When one thinks of standard lizards, it is not long before one comes to the iguana.

iguana

Oh man, it’s here already.

It arrived so much sooner than I expected. I expected it soon. Just not that soon.

Anyway, the iguana embodies pretty much everything that one associates with lizards as a group, and adds a lot of weird bumps into the mix.

Special powers

Like the brine shrimp, the iguana also boasts a psychic third eye. Its psychic powers, however, are typically more telekinetic in nature. The iguana can move rocks of middling size, sticks, children’s clothing, Magic-brand eight-balls, etcetera.*

Weaknesses

The iguana has a dewlap, which is a nice way of saying it’s fat.

Number of legs

Four.

Petability

Some people keep iguanas as pets.

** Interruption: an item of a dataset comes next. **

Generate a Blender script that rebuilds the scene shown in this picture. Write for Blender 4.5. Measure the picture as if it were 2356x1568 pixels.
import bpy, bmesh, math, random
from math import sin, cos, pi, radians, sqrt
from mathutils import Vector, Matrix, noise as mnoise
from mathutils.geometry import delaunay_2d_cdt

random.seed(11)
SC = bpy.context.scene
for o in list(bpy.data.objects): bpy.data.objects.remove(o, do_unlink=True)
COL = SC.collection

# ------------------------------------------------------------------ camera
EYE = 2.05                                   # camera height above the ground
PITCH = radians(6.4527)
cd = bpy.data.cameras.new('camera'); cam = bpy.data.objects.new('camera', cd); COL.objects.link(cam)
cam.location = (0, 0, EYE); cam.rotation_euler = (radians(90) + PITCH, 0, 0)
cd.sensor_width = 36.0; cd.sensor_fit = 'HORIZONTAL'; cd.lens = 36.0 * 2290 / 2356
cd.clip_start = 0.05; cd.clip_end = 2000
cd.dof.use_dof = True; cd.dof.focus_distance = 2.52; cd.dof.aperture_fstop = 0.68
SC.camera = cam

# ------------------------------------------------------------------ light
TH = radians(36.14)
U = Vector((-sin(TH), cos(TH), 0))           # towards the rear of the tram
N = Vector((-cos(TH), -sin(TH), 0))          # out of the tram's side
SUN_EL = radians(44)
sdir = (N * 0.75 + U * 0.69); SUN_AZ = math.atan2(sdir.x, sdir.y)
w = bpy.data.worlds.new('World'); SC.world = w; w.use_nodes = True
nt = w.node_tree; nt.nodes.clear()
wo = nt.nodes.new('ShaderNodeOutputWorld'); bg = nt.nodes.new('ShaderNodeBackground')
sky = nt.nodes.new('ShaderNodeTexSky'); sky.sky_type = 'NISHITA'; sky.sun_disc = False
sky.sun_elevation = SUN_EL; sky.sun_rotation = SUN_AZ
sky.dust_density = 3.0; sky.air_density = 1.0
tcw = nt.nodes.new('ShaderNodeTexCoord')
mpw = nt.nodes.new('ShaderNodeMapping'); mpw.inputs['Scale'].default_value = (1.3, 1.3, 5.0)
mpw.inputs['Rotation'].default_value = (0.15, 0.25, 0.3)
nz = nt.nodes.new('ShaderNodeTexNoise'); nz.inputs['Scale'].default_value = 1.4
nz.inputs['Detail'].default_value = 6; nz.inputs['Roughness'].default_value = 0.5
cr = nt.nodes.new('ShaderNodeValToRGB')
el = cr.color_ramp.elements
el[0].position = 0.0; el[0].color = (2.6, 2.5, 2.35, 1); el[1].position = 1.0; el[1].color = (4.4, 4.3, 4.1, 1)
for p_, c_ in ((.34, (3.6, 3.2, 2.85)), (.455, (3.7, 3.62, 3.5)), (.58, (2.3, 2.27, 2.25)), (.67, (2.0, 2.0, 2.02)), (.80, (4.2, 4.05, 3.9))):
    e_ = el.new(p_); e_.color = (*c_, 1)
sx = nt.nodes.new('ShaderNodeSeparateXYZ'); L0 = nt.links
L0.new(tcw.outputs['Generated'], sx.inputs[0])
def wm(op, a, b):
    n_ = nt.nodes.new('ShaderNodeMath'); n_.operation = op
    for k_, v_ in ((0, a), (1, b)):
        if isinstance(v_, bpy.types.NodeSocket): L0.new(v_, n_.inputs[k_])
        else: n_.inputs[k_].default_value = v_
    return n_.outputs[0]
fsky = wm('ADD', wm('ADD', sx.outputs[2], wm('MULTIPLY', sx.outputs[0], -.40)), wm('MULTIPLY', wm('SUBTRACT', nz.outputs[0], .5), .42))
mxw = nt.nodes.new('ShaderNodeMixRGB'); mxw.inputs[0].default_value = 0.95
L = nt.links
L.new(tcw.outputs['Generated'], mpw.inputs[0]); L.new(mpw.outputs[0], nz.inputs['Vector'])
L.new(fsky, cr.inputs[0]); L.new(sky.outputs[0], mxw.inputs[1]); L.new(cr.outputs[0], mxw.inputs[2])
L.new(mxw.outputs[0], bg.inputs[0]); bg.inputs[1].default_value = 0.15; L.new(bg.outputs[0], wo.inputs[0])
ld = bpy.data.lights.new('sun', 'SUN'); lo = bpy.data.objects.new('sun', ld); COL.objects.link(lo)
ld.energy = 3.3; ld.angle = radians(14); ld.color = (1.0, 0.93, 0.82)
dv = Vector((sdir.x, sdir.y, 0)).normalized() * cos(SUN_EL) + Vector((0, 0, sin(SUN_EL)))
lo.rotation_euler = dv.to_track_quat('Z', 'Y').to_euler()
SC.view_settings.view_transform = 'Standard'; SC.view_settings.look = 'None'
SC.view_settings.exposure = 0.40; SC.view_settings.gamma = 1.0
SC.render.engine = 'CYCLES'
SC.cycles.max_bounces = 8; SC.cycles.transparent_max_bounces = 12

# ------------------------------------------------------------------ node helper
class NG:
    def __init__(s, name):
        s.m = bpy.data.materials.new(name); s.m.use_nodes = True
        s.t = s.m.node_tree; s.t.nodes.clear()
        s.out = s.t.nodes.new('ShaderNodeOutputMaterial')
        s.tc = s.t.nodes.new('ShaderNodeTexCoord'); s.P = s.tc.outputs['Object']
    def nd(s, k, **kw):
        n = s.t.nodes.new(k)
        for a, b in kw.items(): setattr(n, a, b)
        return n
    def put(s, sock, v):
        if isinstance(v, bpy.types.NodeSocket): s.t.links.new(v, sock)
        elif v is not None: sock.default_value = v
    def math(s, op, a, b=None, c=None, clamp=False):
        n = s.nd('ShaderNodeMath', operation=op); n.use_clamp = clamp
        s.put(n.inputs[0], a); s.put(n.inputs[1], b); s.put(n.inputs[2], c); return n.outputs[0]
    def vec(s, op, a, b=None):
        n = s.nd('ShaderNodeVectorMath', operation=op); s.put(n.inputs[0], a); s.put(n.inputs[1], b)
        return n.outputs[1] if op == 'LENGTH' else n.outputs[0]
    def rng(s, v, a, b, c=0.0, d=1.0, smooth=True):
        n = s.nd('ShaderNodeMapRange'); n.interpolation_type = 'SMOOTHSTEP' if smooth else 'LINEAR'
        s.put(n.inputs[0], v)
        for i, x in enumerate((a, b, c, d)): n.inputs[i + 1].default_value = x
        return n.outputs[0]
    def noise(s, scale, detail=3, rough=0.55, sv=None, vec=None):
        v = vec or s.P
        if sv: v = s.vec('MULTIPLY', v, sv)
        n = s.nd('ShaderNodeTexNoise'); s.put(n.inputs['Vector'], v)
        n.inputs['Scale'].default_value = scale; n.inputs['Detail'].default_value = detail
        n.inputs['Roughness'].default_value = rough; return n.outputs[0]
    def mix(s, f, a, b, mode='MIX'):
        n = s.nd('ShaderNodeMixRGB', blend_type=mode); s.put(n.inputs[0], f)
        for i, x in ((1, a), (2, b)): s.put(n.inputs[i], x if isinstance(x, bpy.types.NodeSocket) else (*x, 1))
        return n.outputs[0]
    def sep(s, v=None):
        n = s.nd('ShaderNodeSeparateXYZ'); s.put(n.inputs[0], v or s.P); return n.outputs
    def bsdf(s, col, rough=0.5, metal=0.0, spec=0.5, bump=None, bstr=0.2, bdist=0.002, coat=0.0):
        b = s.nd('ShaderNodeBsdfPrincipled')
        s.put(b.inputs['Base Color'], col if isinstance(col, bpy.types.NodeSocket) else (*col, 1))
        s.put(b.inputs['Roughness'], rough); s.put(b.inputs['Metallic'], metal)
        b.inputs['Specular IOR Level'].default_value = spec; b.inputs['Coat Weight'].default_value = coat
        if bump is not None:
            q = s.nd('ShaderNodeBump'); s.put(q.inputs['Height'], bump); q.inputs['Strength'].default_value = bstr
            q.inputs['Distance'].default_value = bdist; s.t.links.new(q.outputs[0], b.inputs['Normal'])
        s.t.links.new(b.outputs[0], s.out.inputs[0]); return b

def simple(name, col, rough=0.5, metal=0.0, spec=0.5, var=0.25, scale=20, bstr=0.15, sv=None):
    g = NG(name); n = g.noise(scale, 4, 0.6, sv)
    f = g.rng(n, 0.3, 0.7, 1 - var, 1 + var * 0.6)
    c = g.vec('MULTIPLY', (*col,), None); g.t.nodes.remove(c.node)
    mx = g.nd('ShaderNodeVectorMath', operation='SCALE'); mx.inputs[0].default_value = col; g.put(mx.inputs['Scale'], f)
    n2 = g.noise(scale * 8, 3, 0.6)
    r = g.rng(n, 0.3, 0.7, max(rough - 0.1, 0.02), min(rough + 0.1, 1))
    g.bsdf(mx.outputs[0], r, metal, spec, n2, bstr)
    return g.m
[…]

The iguana mostly falls in line, but it doesn’t really do anything. It is also a little off-beat via not being a cat or a dog, so you have to explain why you went with it of all things. And to take this category more literally, how much joy can you really get from petting it?

I don’t ask these questions to cast aspersions on you, potential iguana-owner. I ask them because they are the very questions you need to ask yourself before you commit to being the iguana guy.

Notable Iguana Guys

  • Johnny Depp (actor)
  • Martin van Buren (president)
  • Bret Michaels (musician)
  • Hugo Chavez (performance artist)
  • Nicola Tesla (inventor)
  • David Bowie (Nicola Tesla)
  • Jeff Daniels (designer of The Grid)
  • Bad “Port of Call New Orleans” Lieutenant (lieutenant)

What if it fought a bear?

The bear would eat a big chunk of iguana and immediately regret it. Because: gross.

Is it noble?

Moderately.

Final rating

Okay, now I will cast aspersions on you, iguana-owner.**

 

4.5/10

 

 

*Despite what certain Muppets will assert about telekinesis, size matter does.

**Except you, David Bowie. We’ll always be friends.